Chloe Sevigny, Oscar nominee and doyenne of the fashion pages, looks delectable in her blue eye shadow, ’60s wig and girlish frock. But by the time she’s unclothed — some 10 minutes into the first act — it’s clear she’s incapable of supplying the dazed oomph necessary to her character, the aspiring secretary who ends up in a straitjacket. She tries hard to master the accent and the syntax, but the effort shows.
Also laboring away is Peter Frechette, a talented actor seen to better effect in Richard Greenberg’s “Hurrah at Last.” He is far too wan as the ferocious bureaucrat Dr. Rance, the double-talking representative of social order who brings chaos to the institution in his charge. Rounding out the lineup are Lisa Emery, too clipped and subdued as the randy Mrs. Prentice; Karl Geary, too bland as the randy cockney bellhop; and Max Baker, barely noticeable as the bobbie who ends up drugged in a dress. A key quality of intensity is missing from the performance and the production as a whole, which features a serviceable set by Derek McLane and fine costumes by Mattie Ullrich.

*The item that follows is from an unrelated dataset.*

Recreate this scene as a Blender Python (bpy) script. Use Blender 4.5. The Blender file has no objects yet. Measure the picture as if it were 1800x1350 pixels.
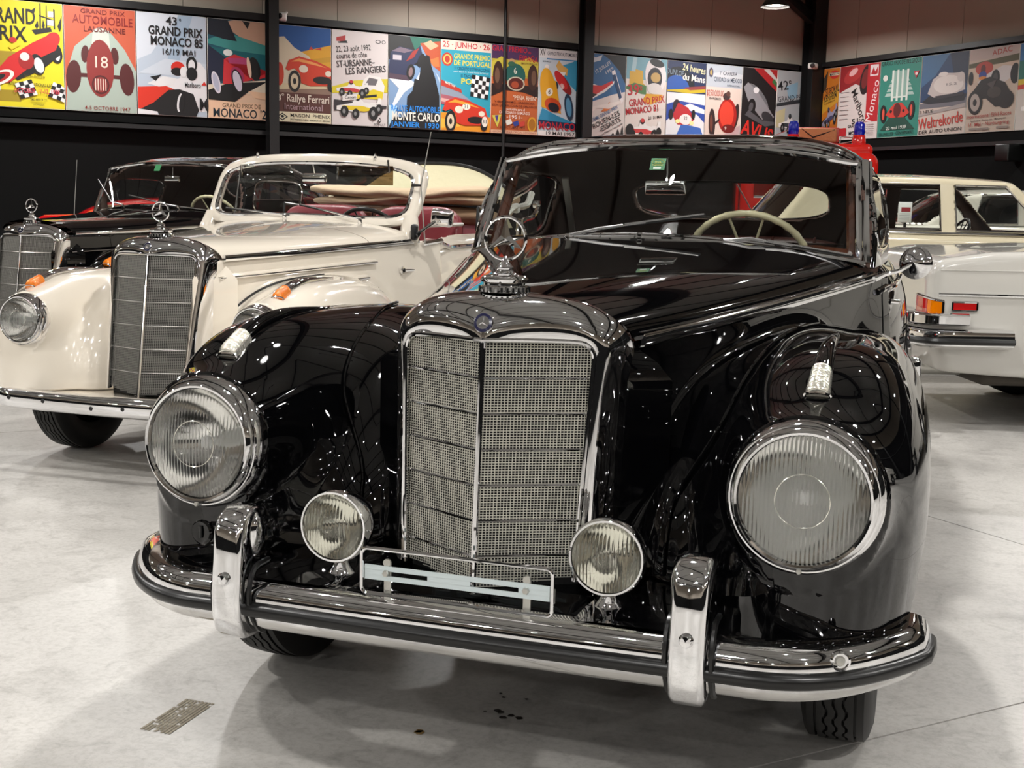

When the play descends into a maelstrom of gunshots, ringing alarms and unclothed men staggering from door to door, the forceful comic prerogatives of farce finally take hold, but the payoff is hardly commensurate with the effort being visibly expended. In any case, no amount of pleasingly surreal slapstick will make up to Orton fans for the alarming travesty of the prior two hours.